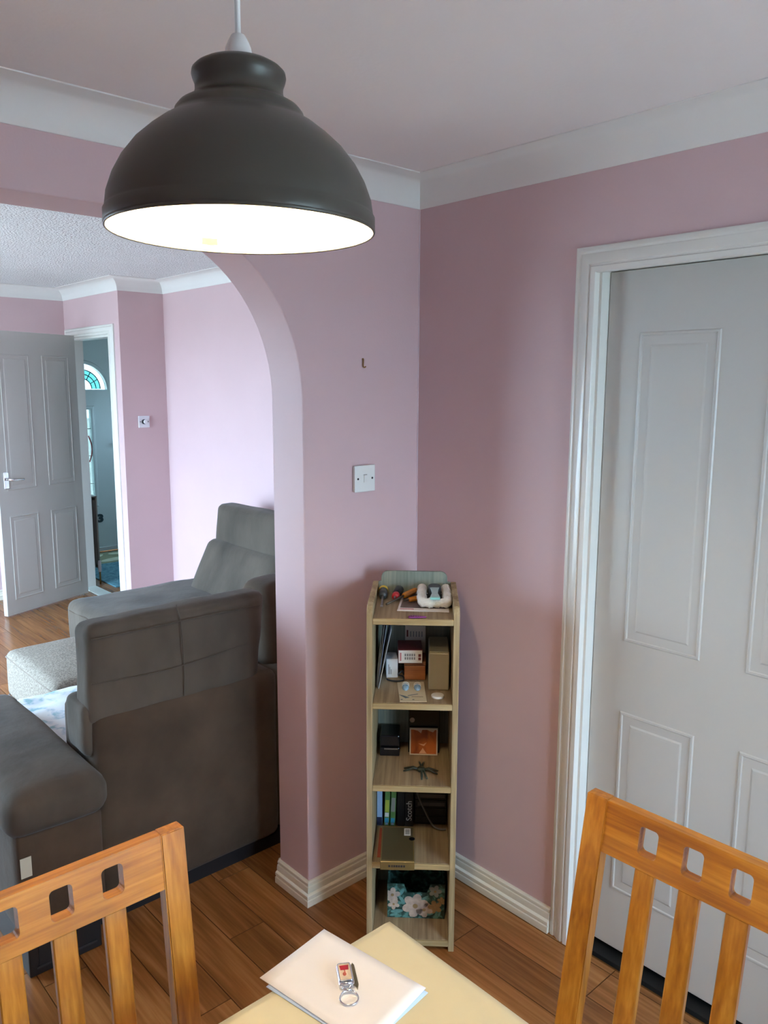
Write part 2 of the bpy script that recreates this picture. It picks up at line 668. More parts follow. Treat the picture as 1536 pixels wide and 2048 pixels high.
# hall shell
HALL = mat('hall_paint', srgb(196, 204, 204), 0.6, var=0.02)
FDX0, FDX1, FDZ = 0.795, 1.615, 2.155
oh = [(DX + 0.1, 0), (DX + 0.1, 2.5), (HXR, 2.5), (HXR, 0), (FDX1, 0), (FDX1, FDZ), (FDX0, FDZ), (FDX0, 0)]
struct('wall_hall_front', prism(oh, HY, HY + 0.1, 'xz'), HALL, 'pale hall wall around the front door')
struct('wall_hall_left', box(DX, DX + 0.1, FY + 0.1, HY + 0.1, 0, 2.5), HALL, 'pale hall wall carrying the radiator')
hr0 = bmesh.new()
bx(hr0, HXR, HXR + 0.1, EY, HW[0], 0, 2.5)
bx(hr0, HXR, HXR + 0.1, HW[1], HY + 0.1, 0, 2.5)
bx(hr0, HXR, HXR + 0.1, HW[0], HW[1], 0, HW[2])
bx(hr0, HXR, HXR + 0.1, HW[0], HW[1], HW[3], 2.5)
struct('wall_hall_right', hr0, HALL, 'pale wall on the far side of the hall')
struct('wall_hall_near', box(CX + 0.1, HXR, EY, EY + 0.1, 0, 2.5), HALL, 'pale wall at the near end of the hall')
struct('ceiling_hall', box(DX + 0.1, HXR, EY + 0.1, HY, 2.44, 2.5), WHITE_CEIL, 'plain white hall ceiling')

# coving: quarter-hollow profile
def cove_profile(zc, zt, n=8):
    h = zt - zc
    pts = [(0.0, zc), (0.004, zc)]
    for i in range(n + 1):
        t = math.pi / 2 * i / n
        pts.append((0.006 + (h - 0.008) * (1 - math.cos(t)), zc + 0.004 + (h - 0.008) * math.sin(t)))
    pts += [(h, zt - 0.003), (h, zt), (0.0, zt)]
    return pts


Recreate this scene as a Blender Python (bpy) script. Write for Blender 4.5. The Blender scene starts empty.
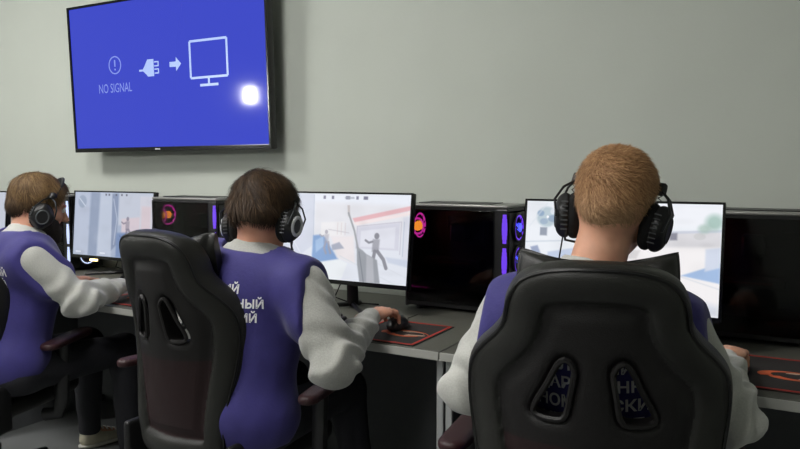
import bpy, bmesh, math, random
import numpy as np
from mathutils import Vector, Matrix
from mathutils.bvhtree import BVHTree
random.seed(7); rng = np.random.default_rng(7)
PI = math.pi; R = math.radians
scn = bpy.context.scene; COL = scn.collection

# ------------------------------------------------------------------ materials
def s2l(c):
    c = np.asarray(c, float)
    return np.where(c <= .04045, c/12.92, ((c+.055)/1.055)**2.4)
def rgb(r, g, b): return tuple(s2l([r/255, g/255, b/255])) + (1,)

def mat(name, col, rough=.5, metal=0, var=0, vscale=20, bump=0, bscale=200, spec=.5, emit=None, estr=0, sheen=0, coat=0, stretch=None, sss=0, detail=4):
    m = bpy.data.materials.new(name); m.use_nodes = True
    nt = m.node_tree; N = nt.nodes; L = nt.links; b = N['Principled BSDF']
    b.inputs['Base Color'].default_value = col; b.inputs['Roughness'].default_value = rough
    b.inputs['Metallic'].default_value = metal; b.inputs['Specular IOR Level'].default_value = spec
    if coat: b.inputs['Coat Weight'].default_value = coat
    if sheen: b.inputs['Sheen Weight'].default_value = sheen
    if sss:
        b.inputs['Subsurface Weight'].default_value = sss
        b.inputs['Subsurface Radius'].default_value = (.012, .005, .003); b.inputs['Subsurface Scale'].default_value = 1
    if emit:
        b.inputs['Emission Color'].default_value = emit; b.inputs['Emission Strength'].default_value = estr
    tc = N.new('ShaderNodeTexCoord'); src = tc.outputs['Object']
    if stretch:
        mp = N.new('ShaderNodeMapping'); mp.inputs['Scale'].default_value = stretch
        L.new(src, mp.inputs['Vector']); src = mp.outputs['Vector']
    if var:
        n = N.new('ShaderNodeTexNoise'); n.inputs['Scale'].default_value = vscale; n.inputs['Detail'].default_value = detail
        L.new(src, n.inputs['Vector'])
        r = N.new('ShaderNodeValToRGB'); r.color_ramp.elements[0].position = .3; r.color_ramp.elements[1].position = .7
        c = np.array(col[:3]); r.color_ramp.elements[0].color = tuple(c*(1-var))+(1,); r.color_ramp.elements[1].color = tuple(np.minimum(c*(1+var), 1))+(1,)
        L.new(n.outputs['Fac'], r.inputs['Fac']); L.new(r.outputs['Color'], b.inputs['Base Color'])
    if bump:
        n2 = N.new('ShaderNodeTexNoise'); n2.inputs['Scale'].default_value = bscale; n2.inputs['Detail'].default_value = 3
        L.new(src, n2.inputs['Vector'])
        bp = N.new('ShaderNodeBump'); bp.inputs['Strength'].default_value = bump; bp.inputs['Distance'].default_value = .004
        L.new(n2.outputs['Fac'], bp.inputs['Height']); L.new(bp.outputs['Normal'], b.inputs['Normal'])
    return m

def attr_mat(name, rough=.6, emit=0, spec=.4, bump=0):
    m = bpy.data.materials.new(name); m.use_nodes = True
    nt = m.node_tree; b = nt.nodes['Principled BSDF']
    a = nt.nodes.new('ShaderNodeAttribute'); a.attribute_name = 'tone'
    if emit:
        b.inputs['Base Color'].default_value = (.01, .01, .01, 1)
        nt.links.new(a.outputs['Color'], b.inputs['Emission Color']); b.inputs['Emission Strength'].default_value = emit
    else:
        nt.links.new(a.outputs['Color'], b.inputs['Base Color'])
    b.inputs['Roughness'].default_value = rough; b.inputs['Specular IOR Level'].default_value = spec
    return m

def glass_mat(name, tint):
    m = bpy.data.materials.new(name); m.use_nodes = True
    nt = m.node_tree; N = nt.nodes; L = nt.links; N.remove(N['Principled BSDF'])
    t = N.new('ShaderNodeBsdfTransparent'); t.inputs['Color'].default_value = tint
    g = N.new('ShaderNodeBsdfGlossy'); g.inputs['Roughness'].default_value = .06
    fr = N.new('ShaderNodeFresnel'); fr.inputs['IOR'].default_value = 1.35
    mx = N.new('ShaderNodeMixShader')
    L.new(fr.outputs[0], mx.inputs[0]); L.new(t.outputs[0], mx.inputs[1]); L.new(g.outputs[0], mx.inputs[2])
    L.new(mx.outputs[0], N['Material Output'].inputs['Surface'])
    return m

M = dict(
 wall=mat('painted_wall', rgb(192,197,188), .85, var=.02, vscale=3, bump=.08, bscale=120),
 ceiling=mat('ceiling_paint', rgb(220,220,216), .9, var=.02, vscale=4),
 floor=mat('floor_vinyl', rgb(112,114,114), .45, var=.08, vscale=6, bump=.05, bscale=60),
 desk=mat('desk_laminate', rgb(92,92,84), .45, var=.06, vscale=60, bump=.03, bscale=300),
 deskedge=mat('desk_edge_band', rgb(172,172,166), .4),
 deskpanel=mat('desk_panel', rgb(84,86,88), .6, var=.04, vscale=30),
 leg=mat('pale_metal', rgb(178,180,180), .35, metal=.3),
 leather=mat('black_leatherette', rgb(30,30,27), .42, var=.12, vscale=9, bump=.25, bscale=420, spec=.45),
 leather2=mat('black_centre_leatherette', rgb(20,18,18), .5, bump=.25, bscale=420, spec=.35),
 maroon=mat('maroon_leatherette', rgb(44,15,18), .5, var=.1, vscale=9, bump=.25, bscale=420),
 darkmaroon=mat('dark_maroon_leatherette', rgb(34,17,19), .5, bump=.25, bscale=420, spec=.35),
 piping=mat('black_piping', rgb(10,10,10), .4),
 plastic=mat('black_plastic', rgb(20,20,21), .45, bump=.06, bscale=500),
 gloss=mat('gloss_black_plastic', rgb(12,12,13), .2),
 steel=mat('brushed_steel', rgb(150,150,150), .3, metal=.9),
 dsteel=mat('dark_steel', rgb(52,54,56), .35, metal=.7),
 casetop=mat('case_top_metal', rgb(150,150,146), .35, metal=.4),
 case=mat('case_black', rgb(16,16,17), .4),
 board=mat('circuit_board', rgb(34,26,28), .6, var=.5, vscale=40),
 chip=mat('component_grey', rgb(70,60,60), .4, metal=.4),
 darkred=mat('red_trim_and_reflection', rgb(120,44,38), .4),
 glass=glass_mat('tinted_case_glass', (.42,.42,.42,1)),
 skin=mat('skin', rgb(214,160,132), .5, var=.07, vscale=30, bump=.1, bscale=350, sss=.12),
 skin2=mat('skin_warm', rgb(206,150,124), .5, var=.07, vscale=30, bump=.1, bscale=350, sss=.12),
 eye=mat('eye_white', rgb(225,222,215), .2), iris=mat('iris', rgb(60,45,30), .2),
 knit=mat('grey_marl_knit', rgb(168,168,162), .9, var=.1, vscale=260, bump=.35, bscale=160, sheen=.3),
 knitpale=mat('pale_grey_knit', rgb(184,184,178), .9, var=.08, vscale=260, bump=.3, bscale=160, sheen=.3),
 vest=mat('purple_blue_vest', rgb(50,44,114), .75, var=.06, vscale=30, bump=.25, bscale=130, sheen=.15),
 trouser=mat('dark_trousers', rgb(38,38,44), .85, var=.1, vscale=80, bump=.3, bscale=150),
 shoe=mat('cream_trainer', rgb(188,182,160), .6, var=.12, vscale=40, bump=.2, bscale=90),
 sole=mat('white_sole', rgb(205,203,194), .5), lace=mat('lace', rgb(225,225,218), .8),
 white=mat('white_print', rgb(232,232,236), .7),
 foam=mat('black_foam', rgb(14,14,14), .95, bump=.4, bscale=400),
 ring=mat('pale_grey_ring', rgb(190,192,196), .35),
 ringdark=mat('grey_ring', rgb(86,88,90), .35, metal=.3),
 pad=mat('mouse_mat_cloth', rgb(40,36,34), .9, bump=.2, bscale=500),
 padred=mat('mouse_mat_red', rgb(158,42,30), .8), padorange=mat('mouse_mat_orange', rgb(196,92,52), .8), padpale=mat('mouse_mat_pale', rgb(196,168,146), .8),
 keycap=mat('keycap', rgb(26,26,28), .5),
 tvblue=mat('tv_screen_blue', rgb(10,10,20), .075, spec=.1, emit=rgb(66,78,206), estr=.92),
 tvicon=mat('tv_icon_light', rgb(20,20,30), .3, emit=rgb(172,196,248), estr=1.0),
 tvicondim=mat('tv_icon_dim', rgb(20,20,30), .3, emit=rgb(128,146,232), estr=1.0),
 lamp=mat('light_panel', rgb(250,250,250), .5, emit=(1,.985,.96,1), estr=44),
 lampsoft=mat('softbox_panel', rgb(250,250,250), .5, emit=(1,.99,.97,1), estr=620),
 cable=mat('black_cable', rgb(14,14,15), .5),
)
def glow(name, c, s): return mat(name, (.02,.02,.02,1), .4, emit=c, estr=s)
M['g_purple'] = glow('led_purple', rgb(110,56,235), 1.0)
M['g_blue'] = glow('led_blue', rgb(70,80,255), 1.8)
M['g_pink'] = glow('led_pink', rgb(255,60,200), 2.6)
M['g_orange'] = glow('led_orange', rgb(255,150,50), 5)
M['g_warm'] = glow('led_warm', rgb(255,225,150), 7)
M['g_white'] = glow('led_reflection_white', rgb(200,215,255), 1.2)  # far tower front lights and the reflection put into its case as glow
M['g_cyan'] = glow('led_cyan', rgb(90,200,240), 1.6)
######
■ **Given problem**: Pick out the lines that have the word "Write". Copy them all.

■ **Completed task**:
Write part 2 of the bpy script that recreates this picture. It picks up at line 668. More parts follow. Treat the picture as 1536 pixels wide and 2048 pixels high.
Recreate this scene as a Blender Python (bpy) script. Write for Blender 4.5. The Blender scene starts empty.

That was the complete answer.